Reproduce, character for character, the lines below from the first through the one with "def g(y): return -SL * y". Leave pictures out.

▸ Records shown
* * * *

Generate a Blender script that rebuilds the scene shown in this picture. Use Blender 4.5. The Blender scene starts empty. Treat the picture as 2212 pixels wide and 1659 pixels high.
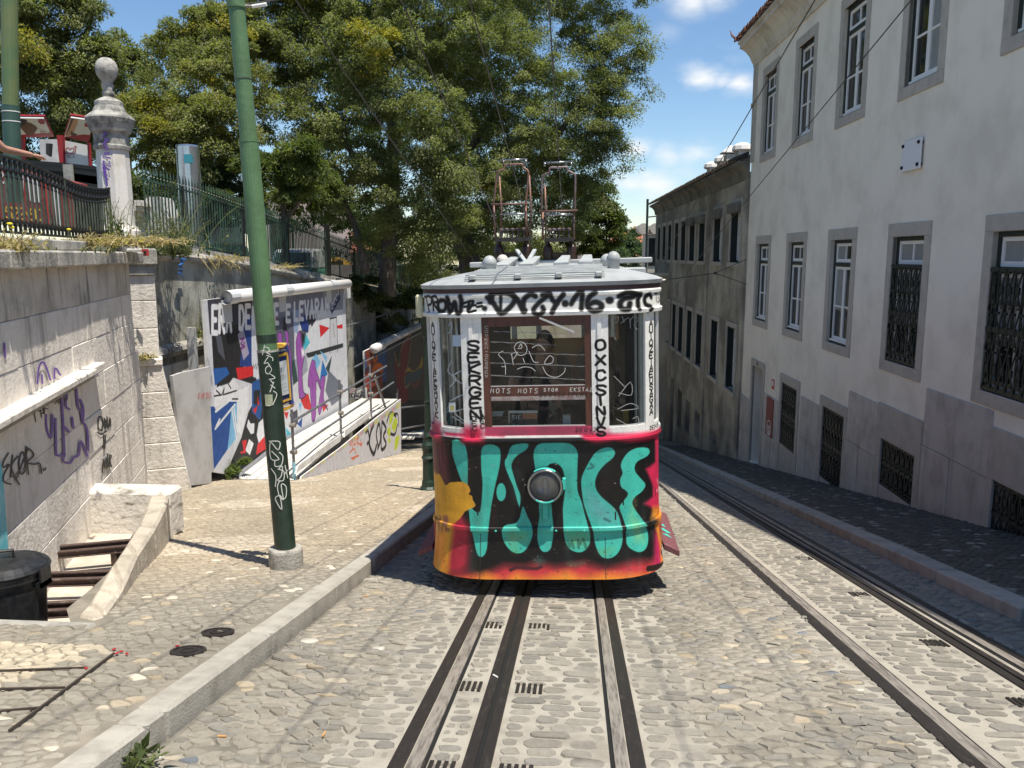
import bpy, bmesh, math, random
import numpy as np
from mathutils import Matrix, Vector, noise as mnoise
random.seed(7); rng = np.random.default_rng(7)
SC = bpy.context.scene
COL = SC.collection
rad = math.radians
SL = 0.186                                   # the street falls this much per metre
def g(y): return -SL * y

# ------------------------------------------------------------------ camera
PITCH, YAW, CH = rad(8.83), rad(4.4), 1.67
cam = bpy.data.cameras.new('camera'); cam.sensor_width = 36; cam.lens = 830 / 1024 * 36
cam.clip_start = 0.05; cam.clip_end = 3000
camo = bpy.data.objects.new('camera', cam); COL.objects.link(camo)
camo.location = (0, 0, CH); camo.rotation_euler = (math.pi / 2 - PITCH, 0, YAW)
SC.camera = camo
# ------------------------------------------------------------------ sun, sky, exposure
SUN = Vector((0.255, -0.215, 1.0)).normalized()
sl = bpy.data.lights.new('sun', 'SUN'); sl.energy = 5.0; sl.angle = rad(0.55); sl.color = (1.0, 0.935, 0.815)
so = bpy.data.objects.new('sun', sl); COL.objects.link(so)
so.rotation_euler = SUN.to_track_quat('Z', 'Y').to_euler(); so.location = (20, -20, 60)
wd = bpy.data.worlds.new('World'); SC.world = wd; wd.use_nodes = True
wn, wl = wd.node_tree.nodes, wd.node_tree.links
wn.clear()
w_out = wn.new('ShaderNodeOutputWorld'); w_bg = wn.new('ShaderNodeBackground')
w_sky = wn.new('ShaderNodeTexSky'); w_sky.sky_type = 'NISHITA'; w_sky.sun_disc = False
w_sky.sun_elevation = math.asin(SUN.z); w_sky.sun_rotation = math.atan2(SUN.x, SUN.y)
w_sky.air_density = 1.0; w_sky.dust_density = 0.1; w_sky.ozone_density = 2.2; w_sky.altitude = 100
w_bg.inputs['Strength'].default_value = 0.105
SC.view_settings.view_transform = 'Standard'; SC.view_settings.look = 'None'
SC.view_settings.exposure = 0.50; SC.view_settings.gamma = 1.0; SC.view_settings.use_curve_mapping = False

# pixel of the photograph (counted on a 2212 px wide picture) -> point of the place
F_ = 830.0; PS = 1024 / 2212
_fw = np.array([-math.sin(YAW) * math.cos(PITCH), math.cos(YAW) * math.cos(PITCH), -math.sin(PITCH)])
_rt = np.array([math.cos(YAW), math.sin(YAW), 0.0]); _up = np.cross(_rt, _fw); _c = np.array([0, 0, CH])
def ray(x, y): return _fw + _rt * ((x * PS - 512) / F_) - _up * ((y * PS - 384) / F_)
def onx(x, y, X): d = ray(x, y); return _c + d * (X / d[0])
def ony(x, y, Y): d = ray(x, y); return _c + d * (Y / d[1])
def ong(x, y, h=0.0, s=SL):                                   # on the plane z = h - s*y
    d = ray(x, y); n = np.array([0, s, 1.0]); return _c + d * ((h - _c @ n) / (d @ n))
def inframe(p, m=0.0):
    v = np.asarray(p) - _c; dd = v @ _fw
    if dd < 0.3: return False
    px = v @ _rt / dd * F_; py = v @ _up / dd * F_
    return abs(px) < 512 + m and abs(py) < 384 + m

# sky with fair-weather clouds: blobs where the photograph shows them, scattered ones all round
def N(tree, t, **kw):
    n = tree.nodes.new(t)
    for k, v in kw.items():
        if k.startswith('i_'): n.inputs[k[2:].replace('_', ' ')].default_value = v
        else: setattr(n, k, v)
    return n
wt = wd.node_tree
w_co = N(wt, 'ShaderNodeTexCoord')
w_n = N(wt, 'ShaderNodeTexNoise', i_Scale=15.0, i_Detail=8.0, i_Roughness=0.58)
w_mp = N(wt, 'ShaderNodeMapping'); w_mp.inputs['Scale'].default_value = (1, 1, 2.2)
wl.new(w_co.outputs['Generated'], w_mp.inputs['Vector']); wl.new(w_mp.outputs['Vector'], w_n.inputs['Vector'])
w_n2 = N(wt, 'ShaderNodeTexNoise', i_Scale=2.6, i_Detail=2.0)
wl.new(w_mp.outputs['Vector'], w_n2.inputs['Vector'])
acc = None
for (px, py, r, k) in [(1520, 165, .030, 1.0), (1560, 172, .022, .8), (1600, 180, .026, .9), (1375, 322, .022, 1.0), (1440, 335, .026, .75), (1500, 330, .026, .85), (1360, 395, .03, .75),
                       (1420, 400, .034, .8), (1395, 382, .022, .6), (1490, 4, .03, .8), (1545, -4, .028, .7), (1370, 505, .022, .4), (1480, 380, .03, .35), (1440, 70, .02, .25), (1570, 120, .03, .3)]:
    d = ray(px, py); d /= np.linalg.norm(d)
    vm = N(wt, 'ShaderNodeVectorMath', operation='SUBTRACT'); wl.new(w_co.outputs['Generated'], vm.inputs[0]); vm.inputs[1].default_value = tuple(d)
    vs = N(wt, 'ShaderNodeVectorMath', operation='MULTIPLY'); wl.new(vm.outputs[0], vs.inputs[0]); vs.inputs[1].default_value = (1, 1, 1.7)
    ln = N(wt, 'ShaderNodeVectorMath', operation='LENGTH'); wl.new(vs.outputs[0], ln.inputs[0])
    mr = N(wt, 'ShaderNodeMapRange', interpolation_type='SMOOTHSTEP'); wl.new(ln.outputs['Value'], mr.inputs['Value'])
    mr.inputs['From Min'].default_value = r * 1.5; mr.inputs['From Max'].default_value = 0.0; mr.inputs['To Max'].default_value = k
    if acc is None: acc = mr.outputs['Result']
    else:
        mx = N(wt, 'ShaderNodeMath', operation='MAXIMUM'); wl.new(acc, mx.inputs[0]); wl.new(mr.outputs['Result'], mx.inputs[1]); acc = mx.outputs[0]
sc_ = N(wt, 'ShaderNodeMapRange', interpolation_type='SMOOTHSTEP'); wl.new(w_n2.outputs['Fac'], sc_.inputs['Value'])
sc_.inputs['From Min'].default_value = 0.62; sc_.inputs['From Max'].default_value = 0.80; sc_.inputs['To Max'].default_value = 0.35
mx = N(wt, 'ShaderNodeMath', operation='MAXIMUM'); wl.new(acc, mx.inputs[0]); wl.new(sc_.outputs['Result'], mx.inputs[1]); acc = mx.outputs[0]
nz = N(wt, 'ShaderNodeMapRange'); wl.new(w_n.outputs['Fac'], nz.inputs['Value'])
nz.inputs['From Min'].default_value = 0.30; nz.inputs['From Max'].default_value = 0.66; nz.inputs['To Min'].default_value = -0.62; nz.inputs['To Max'].default_value = 0.62
ad = N(wt, 'ShaderNodeMath', operation='ADD'); wl.new(acc, ad.inputs[0]); wl.new(nz.outputs['Result'], ad.inputs[1])
gt = N(wt, 'ShaderNodeMath', operation='MULTIPLY', use_clamp=True); wl.new(ad.outputs[0], gt.inputs[0]); wl.new(acc, gt.inputs[1])
ga = N(wt, 'ShaderNodeMath', operation='MULTIPLY', use_clamp=True); wl.new(gt.outputs[0], ga.inputs[0]); ga.inputs[1].default_value = 1.0
cm = N(wt, 'ShaderNodeMix', data_type='RGBA'); wl.new(ga.outputs[0], cm.inputs['Factor'])
w_hs = N(wt, 'ShaderNodeHueSaturation', i_Saturation=1.12, i_Value=1.0); wl.new(w_sky.outputs['Color'], w_hs.inputs['Color']); wl.new(w_hs.outputs[0], cm.inputs[6]); cm.inputs[7].default_value = (6.6, 6.8, 7.0, 1)
wl.new(cm.outputs[2], w_bg.inputs['Color']); wl.new(w_bg.outputs[0], w_out.inputs['Surface'])

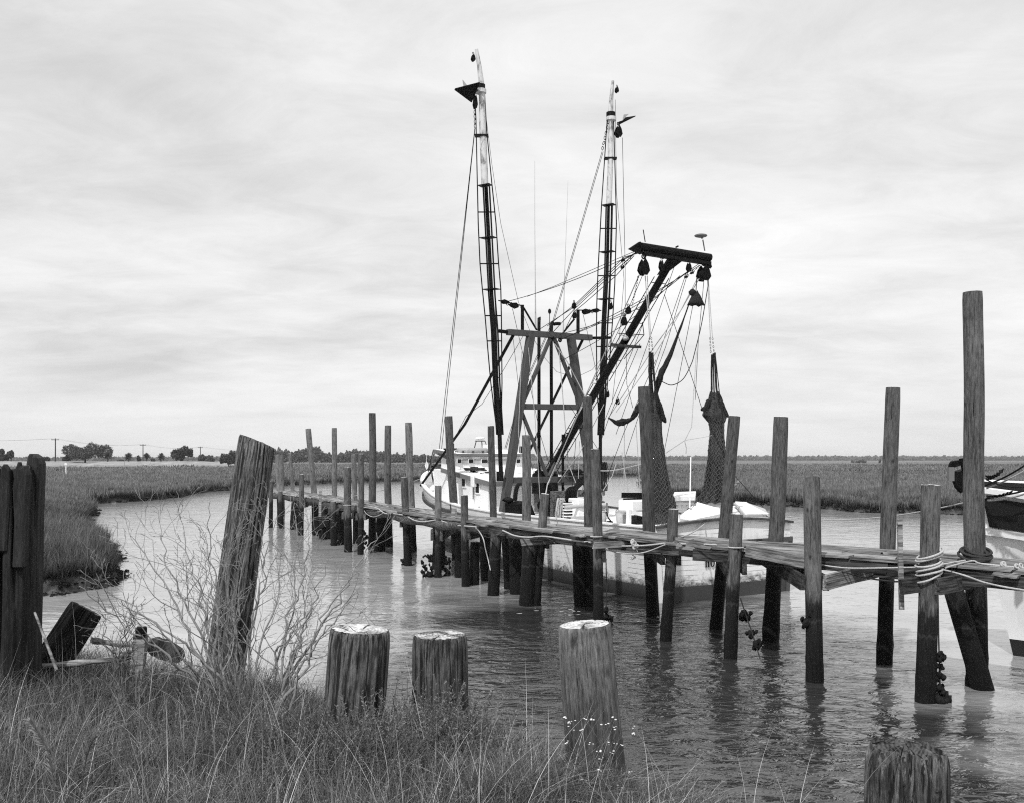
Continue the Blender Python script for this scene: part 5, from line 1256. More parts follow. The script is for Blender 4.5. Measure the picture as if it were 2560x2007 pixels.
for (a, b, c) in (((1716, 682), (1655, 863), (1560, 1150)), ((1720, 682), (1664, 868), (1600, 1040)), ((1690, 655), (1633, 821), (1540, 1085)), ((1656, 672), (1600, 830), (1500, 1080)), ((1606, 690), (1560, 800), (1480, 960)),
                  ((1733, 760), (1700, 930), (1656, 1150)), ((1760, 700), (1746, 850), (1738, 1000)), ((1600, 860), (1520, 1050), (1455, 1240)), ((1640, 900), (1560, 1080), (1500, 1240))):
    rig([T(*a, 2.3), T(*b, 3.2), T(*c, 4.6)], .0085)
rig([T(1661, 737, 2.6), T(1754, 1018, 1.2), T(1812, 1142, .6), T(1838, 1190, .4), T(1907, 1266, 0.02)], .009)
rig([T(1741, 880, 2), T(1729, 1066, 1.6), T(1712, 1100, 1.6), T(1664, 1132, 2)], .011, R_, 'rigging_rope'); rig([T(1712, 1100, 1.6), T(1780, 1088, 1)], .007, R_, 'rigging_rope'); rig([T(1712, 1102, 1.6), T(1716, 1120, 1.6), T(1715, 1133, 1.6)], .012, R_, 'rigging_rope')
rig([T(1561, 1060, 4.5), T(1560, 1214, 4.5)], .013, R_, 'rigging_rope'); rig([T(1590, 1060, 4), T(1600, 1224, 4)], .011, R_, 'rigging_rope'); rig([T(1555, 1130, 4.5), T(1572, 1246, 4.3)], .011, R_, 'rigging_rope')
rig(smooth_path([T(1433, 1161, 8.3), T(1459, 1173, 8), T(1500, 1176, 7), T(1540, 1174, 6), T(1605, 1159, 4)], 5), .018, R_, 'rigging_rope')
rig([T(1456, 1014, 8.3), T(1410, 1118, 8.2), T(1369, 1210, 8.1)], .03, R_, 'rigging_rope')
rig([T(1397, 870, 8.3), T(1409, 1017, 8.2), T(1421, 1158, 8.1), T(1444, 1218, 7.8)], .016, R_, 'rigging_rope'); rig([T(1386, 860, 8.3), T(1418, 905, 8.2), T(1463, 992, 8.1)], .018, R_, 'rigging_rope')
rig([T(1321, 870, 8.3), T(1338, 1050, 8.2), T(1350, 1246, 8)], .011, R_, 'rigging_rope'); rig([T(1304, 880, 8.3), T(1296, 1080, 8.2), T(1310, 1200, 8), T(1330, 1295, 7.5)], .011, R_, 'rigging_rope')
rig([T(1510, 1010, 6.5), T(1450, 1130, 7), T(1395, 1206, 8)], .012, R_, 'rigging_rope'); rig([T(1540, 1160, 5), T(1530, 1190, 5), T(1508, 1225, 5)], .012, R_, 'rigging_rope')
for k in range(6): rig([T(1440+k*9, 1095+k*7, 7.5), T(1428+k*16, 1250, 6.8)], .009, R_ if k % 2 else 'wire', 'rigging_rope')
for q in ((1390, 1160, 1418, 1240), (1470, 1120, 1455, 1235), (1425, 1015, 1500, 1130)): rig([T(q[0], q[1], 7.6), T(q[2], q[3], 7.2)], .009)
# mooring ropes
def mooring(name, pts, r, label, mat='rope'): m = MB(); m.tube(pts, r, 6); return tag(m.build(name, MAT[mat], origin=pts[0]), label, 'rope', 'mooring ropes')
p23 = PO[23]['top']
mooring('mooring_rope', [T(1369, 1206, 8.1), p23+Vector((0, 0, .03)), p23+Vector((-.03, -.02, -.02))], .016, 'pale rope dropping from the gantry onto the head of the leaning near-side piling')
mooring('mooring_rope', sag(at_z(27, 2.03)+Vector((.13, 0, 0)), B(.1, -2.2, 1.95)+BB*1.6, .06), .015, 'pale rope from the collared piling up to the stern rail of the trawler')
mooring('mooring_rope', sag(B(.1, 2.3, 2.02), P(2462, 1243, 17.3), .22), .013, 'long pale rope from the trawler stern across open water to the second boat')
mooring('mooring_rope', sag(at_z(8, 1.95), B(18.4, -.2, 2.9), .15), .010, 'thin slack line from the low far pilings to the top of the bow'); mooring('mooring_rope', sag(at_z(12, 1.7), B(17.8, -.6, 2.7), .5), .010, 'lower sagging line from the slender bleached piling to the bow')

# winch and gear before the gantry
wr = empty('net_winch', B(7.2, -.2, 1.6), 'dark timber-framed net winch standing on deck behind the thick rough piling', 'winch')
m = MB()
for (b_, s_) in ((-1.0, 7.0), (.75, 7.0)):
    m.beam(B(s_, b_, 1.55), B(s_, b_, 2.5), .16, .2, BA); 
m.beam(B(7.0, -1.1, 2.45), B(7.0, .95, 2.5), .16, .22); m.beam(B(7.0, -1.1, 2.1), B(7.0, .95, 2.12), .14, .18); m.beam(B(7.0, -1.1, 1.78), B(7.0, .95, 1.8), .14, .2); m.beam(B(6.95, .0, 1.6), B(6.95, .5, 2.4), .1, .12); m.build('frame', MAT['beam'], wr, bevel=.02)
m = MB(); m.tube([B(7.35, -1.0, 2.1), B(7.35, .8, 2.1)], .2, 14)
for b_ in (-.95, -.1, .75): m.tube([B(7.35, b_-.03, 2.1), B(7.35, b_+.03, 2.1)], .4, 18)
m.build('drum', MAT['iron'], wr)
m = MB(); m.tube([B(7.4, -1.3, 2.1), B(7.4, -1.05, 2.1)], .13, 12); m.build('winch_head', MAT['iron'], wr)
hp = MB(); c = T(1280, 1272, 7.6)
quad = [T(1262, 1300, 7.6), T(1262, 1256, 7.6), T(1291, 1250, 7.6), T(1310, 1300, 7.6)]; hp.prism(quad, -BA*.9); o = tag(hp.build('culling_bin', MAT['iron'], origin=c, bevel=.02), 'dark steel bin with slanted sides beside the foot of the A-frame', 'bin')
hb_ = MB(); c = T(1270, 1249, 7.4); hb_.ball(c, .14, 9, 6, (1.2, 1, .7), .1); hb_.tube([c-BB*.2, c+BB*.3], .03, 6); tag(hb_.build('dark_buoy', MAT['black'], origin=c), 'dark lumpy buoy lying on the rim of the steel bin', 'buoy')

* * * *

▸ Solution for this task
Generate a Blender script that rebuilds the scene shown in this picture. Use Blender 4.5. The Blender scene starts empty. Treat the picture as 2212 pixels wide and 1659 pixels high.
import bpy, bmesh, math, random
import numpy as np
from mathutils import Matrix, Vector, noise as mnoise
random.seed(7); rng = np.random.default_rng(7)
SC = bpy.context.scene
COL = SC.collection
rad = math.radians
SL = 0.186                                   # the street falls this much per metre
def g(y): return -SL * y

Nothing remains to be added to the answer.